Well, it's an outright lie. I mean, I wrote the words to 'Good Vibrations' for a start. And with Pet Sounds, I named the album and I went with Brian to play it for Karl Engemann at Capitol, and he turned to us after listening and said, "Gee, guys, can't you do something more like 'California Girls' or 'I Get Around'?" It was Capitol that was resisting the change, not me. We all worked very hard on Pet Sounds. That album was saying, "Okay, it's one thing to talk about a girl or a surfboard, but now you're talking about emotions and feelings and something a bit more subtle". I think that "Mike Love's the bad guy" stuff comes from writers who weren't there. And there's another component to it, which is that during that time Brian and Dennis and Carl began to experiment with drugs whereas Alan and Bruce and myself did not. So there was a bit of a Them and Us situation, and some of the people who were around Brian would be sort of negative about us. So I think that's where a lot of it stems from.

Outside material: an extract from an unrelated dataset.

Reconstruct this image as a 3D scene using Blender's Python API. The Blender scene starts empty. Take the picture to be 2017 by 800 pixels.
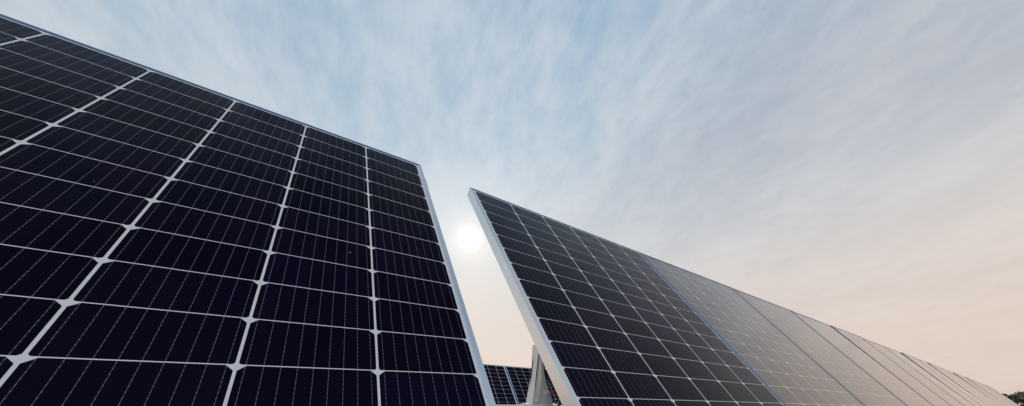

Were you as hostile towards Van Dyke Parks as he has always claimed?
Well, I asked Van Dyke what a particular set of lyrics meant and he said, "I haven't a clue, Mike". I termed some of his lyrical contributions "acid alliteration". Some of the stuff was brilliant and great and phenomenal, but I looked at things from an objective commercial point of view. Whether it's a strength or a weakness, I said, "Is it going to relate to the public to the degree that they can identify with the message and the lyrics?" From a purely artistic point of view I can appreciate some of the lyrics. For instance on 'Heroes and Villains', the line "What a dude'll do"... was very clever. Van Dyke was brilliant at taking something and, in an alliterative way, putting that into the song to go with Brian's musical contribution. But see, 'Good Vibrations' was No. 1, but 'Heroes and Villains' went to No. 50 or something. [Actually, it went to No. 12 in the US and No. 8 here in the UK.] My point of view was often misunderstood as being negative about the art of it all, whereas I liked to see artistry and commerciality merge.
What might have been different if SMiLE had come out in the way it was intended to?
I don't know the answer to that, because it was shelved by Brian. And there again was a case of Mike Love being blamed for that album not coming out at that time, which was absolutely erroneous. Brian had a breakdown and we did Smiley Smile instead, which was his own drug-rehab album. It's a trippy little record, from the dynamics of 'Heroes and Villains' to something like 'Wind Chimes'. We'll never know what the influence of SMiLE might have been, though it would obviously have been good to come out with something so unique and different. As for the SMiLE album Brian did [in 2004], I'd have preferred him to come to me and say, "Hey, let's finish the SMiLE album and pull out the original tapes", but he didn't choose that path.